— Data segment —
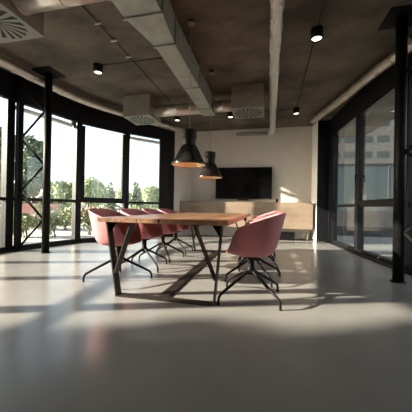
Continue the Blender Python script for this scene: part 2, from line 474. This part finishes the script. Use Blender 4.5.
for i, (x, y, z, lab) in enumerate([(-.99, 3.27, 1.405, 'large black bell pendant lamp with copper inside, the nearer of the two'),
                                    (-.985, 4.52, 1.385, 'black bell pendant lamp with copper inside, the farther one in front of the television')]):
    o = pen if i == 0 else copy_tree(pen)
    o.location = (x, y, z); tag(o, lab, 'lamp', 'pendant lamps over the table')
    m = MB(); m.tube([(0, 0, .445), (0, 0, CEIL-z-.02)], .0035, 8); m.build('cord', M['wire'], o)
    m = MB(); m.lathe([(0, -.035), (.045, -.035), (.05, -.025), (.05, 0), (0, 0)], (0, 0, CEIL-z), 24); m.build('ceiling_canopy', M['box'], o)

# ------------------------------------------------------------------ ceiling spots and conduits
def make_spot():
    r = thing('ceiling_spotlight', '', 'spotlight')
    m = MB(); m.lathe([(0, 0), (.078, 0), (.078, -.135), (.068, -.135), (.064, -.11)], n=28); m.lathe([(.064, -.11), (0, -.11)], n=28)
    m.build('housing', M['plastic'], r)
    MB().lathe([(0, -.118), (.062, -.118), (.062, -.111), (0, -.111)], n=28).build('lens', M['led'], r)
    return r
sp = make_spot()
for i, (x, y, lab) in enumerate([(-2.84, 3.97, 'black cylinder ceiling spotlight alone on the left, above the nearest chairs'),
                                 (.60, 3.74, 'black cylinder ceiling spotlight, nearest and largest one on the right'),
                                 (.63, 6.60, 'black cylinder ceiling spotlight on the right near the back wall'),
                                 (-.93, 6.58, 'black cylinder ceiling spotlight just left of the right air diffuser'),
                                 (-2.33, 6.58, 'black cylinder ceiling spotlight above the nearer pendant lamp by the back wall')]):
    o = sp if i == 0 else copy_tree(sp)
    o.location = (x, y, CEIL-.001); tag(o, lab, 'spotlight', 'ceiling spotlights')
    ld = bpy.data.lights.new('spot_beam', 'SPOT'); ld.energy = 14; ld.color = (1, .86, .68); ld.spot_size = R(75); ld.spot_blend = .6; ld.shadow_soft_size = .05
    lo = bpy.data.objects.new('spot_beam', ld); COL.objects.link(lo); lo.parent = o; lo.location = (0, 0, -.15)
def conduit(pts, lab, clips=()):
    t = thing('ceiling_conduit', lab, 'conduit', (pts[0][0], pts[0][1], CEIL), 0, 'ceiling conduits')
    ps = [(x-pts[0][0], y-pts[0][1], -.012) for x, y in pts]
    MB().tube(ps, .006, 8).build('tube', M['plastic'], t)
    for x, y in clips:
        q = MB().box(-.05, .05, -.009, .009, -.028, -.001); q.build('clip', M['clip'], t, .002, (x-pts[0][0], y-pts[0][1], 0))
conduit([(.60, .5), (.60, 3.65)], 'thin black conduit running to the large right spotlight')
conduit([(.60, 3.83), (.635, 6.51)], 'thin black conduit between the two right-hand spotlights')
conduit([(-.84, 6.58), (.54, 6.6)], 'thin black conduit crossing the ceiling behind the right air diffuser')
conduit([(-2.24, 6.58), (-1.02, 6.58)], 'thin black conduit between the two spotlights by the back wall')
conduit([(-2.18, 2.45), (-2.18, 6.0)], 'thin dark conduit with pale clips left of the rectangular duct', [(-2.18, 3.03), (-2.18, 3.4), (-2.18, 3.82)])
conduit([(-2.75, 3.97), (-1.40, 3.95)], 'thin dark conduit from the left spotlight to the rectangular duct')

# ------------------------------------------------------------------ air handling
def cassette(x, y, lab):
    t = thing('air_diffuser', lab, 'air diffuser', (x, y, 2.80), 0, 'square ceiling air diffusers')
    s = .31
    MB().box(-s, s, -s, s, .012, CEIL-2.80).build('plenum_box', M['box'], t, .004)
    m = MB(); m.box(-s-.004, s+.004, -s-.004, s+.004, 0, .012)
    m.mi = 1
    for k in range(34):
        a = 2*PI*k/34; rings = ((.035, .27),) if k % 2 == 0 else ((.12, .285),)
        for (r0, r1) in rings:
            b = a + .30
            d = Vector((math.cos(a), math.sin(a), 0)); e = Vector((math.cos(b), math.sin(b), 0))
            p0 = d*r0; p1 = p0 + e*(r1-r0)
            nrm = Vector((-(p1-p0).y, (p1-p0).x, 0)).normalized(); w0 = .0025+.014*r0/.28; w1 = .0135
            m.face([m.bm.verts.new((q.x, q.y, -.0015)) for q in (p0-nrm*w0, p1-nrm*w1, p1+nrm*w1, p0+nrm*w0)])
    m.build('swirl_grille', [M['grille'], M['slot']], t)
    return t
cassette(-2.85, 2.24, 'square ceiling air diffuser with swirl slots in the near left corner')
cassette(-2.77, 5.50, 'square ceiling air diffuser with swirl slots by the far left windows')
cassette(-.41, 5.46, 'square ceiling air diffuser with swirl slots above the television')
def ring_pipe(a, b, r, lab, m_='pipe', name='ventilation_pipe', grp='round ventilation pipes between duct and diffusers'):
    a = Vector(a); b = Vector(b); L = (b-a).length
    t = thing(name, lab, 'pipe', a, 0, grp)
    MB().tube([(0, 0, 0), b-a], r, 28).build('tube', M[m_], t)
    k = max(2, int(L/.55))
    for i in range(k+1):
        c = (b-a)*(.02+.96*i/k); d = (b-a).normalized()*.012
        MB().tube([c-d, c+d], r+.008, 28).build('joint_ring', M[m_], t)
    return t
ring_pipe((-2.455, 5.50, 2.985), (-1.395, 5.50, 2.985), .125, 'round metal pipe from the far left air diffuser to the duct')
ring_pipe((-1.11, 5.48, 2.985), (-.725, 5.48, 2.985), .115, 'short round metal pipe from the duct to the air diffuser above the television')
ring_pipe((-2.535, 2.24, 2.985), (-1.51, 2.24, 2.985), .125, 'round metal pipe from the near left air diffuser to the duct')
dt = thing('air_duct', 'large grey rectangular sheet-metal duct narrowing towards the back', 'duct', (-1.27, 3, 2.85))
def frustum(y0, a0, a1, y1, b0, b1, z0, z1):
    m = MB(); v = []
    for (y, x0, x1) in ((y0, a0, a1), (y1, b0, b1)):
        v.append([m.bm.verts.new((x, y, z)) for x, z in ((x0, z0), (x1, z0), (x1, z1), (x0, z1))])
    m.face(v[0]); m.face(v[1][::-1])
    for i in range(4): m.face([v[0][i], v[0][(i+1) % 4], v[1][(i+1) % 4], v[1][i]])
    return m
DH = .34
frustum(-3.2, -.23, .19, -.47, -.23, .19, 0, DH).build('wide_section', M['duct'], dt)
frustum(-.47, -.23, .19, .05, -.12, .14, 0, DH).build('reducer', M['duct'], dt)
frustum(.05, -.12, .14, 1.25, -.12, .14, 0, DH).build('narrow_section', M['duct'], dt)
frustum(1.25, -.12, .14, 2.62, -.12, .14, 0, DH).build('narrow_section', M['duct'], dt)
for y, x0, x1 in ((-1.6, -.23, .19), (-.47, -.23, .19), (.05, -.12, .14), (1.25, -.12, .14), (2.2, -.12, .14)):
    MB().box(x0-.018, x1+.018, y-.014, y+.014, -.018, DH+.018).build('flange', M['duct'], dt)
for y in (-1.1, 2.0, .8):
    w = .13 if y > 0 else .2
    q = MB(); q.box(-.01, .01, y-.012, y+.012, DH, CEIL-2.85); q.build('hanger', M['duct'], dt)

def smooth_pts(pts, n=6):
    out = []
    P = [Vector(p) for p in pts]; P = [P[0]*2-P[1]] + P + [P[-1]*2-P[-2]]
    for i in range(1, len(P)-2):
        for k in range(n):
            t = k/n
            out.append(.5*((2*P[i]) + (-P[i-1]+P[i+1])*t + (2*P[i-1]-5*P[i]+4*P[i+1]-P[i+2])*t*t + (-P[i-1]+3*P[i]-3*P[i+1]+P[i+2])*t**3))
    out.append(P[-2]); return out
def long_pipe(pts, r, lab, m_, rings=True):
    t = thing('ceiling_pipe', lab, 'pipe', pts[0])
    P = [Vector(p)-Vector(pts[0]) for p in smooth_pts(pts, 8)]
    MB().tube(P, r, 24).build('tube', M[m_], t)
    if rings:
        for i in range(2, len(P)-2, 3):
            d = (P[i+1]-P[i-1]).normalized()*.01
            MB().tube([P[i]-d, P[i]+d], r+.006, 24).build('joint_ring', M[m_], t)
    for i in range(5, len(P)-3, 12):
        c = P[i]; MB().box(-.008, .008, -.008, .008, r-.01, CEIL-pts[0][2]).build('hanger', M['wire'], t, 0, c)
    return t
ZP = 3.11
long_pipe([(-3.95, .3, ZP), (-4.08, 1.6, ZP), (-4.12, 2.6, ZP), (-4.11, 3.34, ZP), (-4.03, 4.13, ZP), (-3.87, 4.96, ZP), (-3.45, 5.82, ZP), (-3.05, 6.5, ZP), (-2.78, 6.95, ZP), (-2.62, 7.25, ZP)], .077,
          'long round metal pipe curving along the top of the left windows', 'pipe')
long_pipe([(1.09, 7.15, ZP), (1.30, 6.4, ZP), (1.50, 5.55, ZP), (1.72, 4.6, ZP), (1.93, 3.85, ZP), (2.05, 2.6, ZP), (2.2, 1.2, ZP)], .077,
          'long round metal pipe running along the top of the right windows', 'pipe')
# foil pipe with the elbow at the back wall
t = thing('insulated_pipe', 'crumpled silver foil-wrapped pipe running the length of the ceiling', 'pipe', (.065, .2, 3.05))
P = [(0, 0, 0), (0, 2.5, 0), (.01, 5, 0), (.035, 7.2, 0), (.04, 7.6, 0)]
P2 = []
for a, b in zip(P, P[1:]):
    for k in range(28): P2.append(Vector(a).lerp(Vector(b), k/28))
P2.append(Vector(P[-1]))
el = [Vector((.04-.11*(1-math.cos(q)), 7.6+.11*math.sin(q), 0)) for q in [PI/2*j/5 for j in range(1, 6)]]
P2 += el
rad = [.07+rnd.uniform(-.004, .004) for _ in P2]
q = MB().tube(P2, rad, 20)
for v in q.bm.verts: v.co += Vector((rnd.uniform(-1, 1), rnd.uniform(-1, 1), rnd.uniform(-1, 1)))*.008
for f in q.bm.faces: f.smooth = False
q.build('straight_run', M['foil'], t)
MB().tube([el[-1], el[-1]+Vector((-.92, 0, 0))], .052, 20).build('wall_run', M['grille'], t)
for y in (1.5, 4.0, 6.5): MB().box(-.008, .012, y-.01, y+.01, .06, CEIL-3.05).build('hanger', M['wire'], t)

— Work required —
Write out exactly the opening lines of the data, stopping after the line that holds "m.build('ceiling_canopy', M['box'], o)". Exclude pictures.

— Answer to this problem —
Continue the Blender Python script for this scene: part 2, from line 474. This part finishes the script. Use Blender 4.5.
for i, (x, y, z, lab) in enumerate([(-.99, 3.27, 1.405, 'large black bell pendant lamp with copper inside, the nearer of the two'),
                                    (-.985, 4.52, 1.385, 'black bell pendant lamp with copper inside, the farther one in front of the television')]):
    o = pen if i == 0 else copy_tree(pen)
    o.location = (x, y, z); tag(o, lab, 'lamp', 'pendant lamps over the table')
    m = MB(); m.tube([(0, 0, .445), (0, 0, CEIL-z-.02)], .0035, 8); m.build('cord', M['wire'], o)
    m = MB(); m.lathe([(0, -.035), (.045, -.035), (.05, -.025), (.05, 0), (0, 0)], (0, 0, CEIL-z), 24); m.build('ceiling_canopy', M['box'], o)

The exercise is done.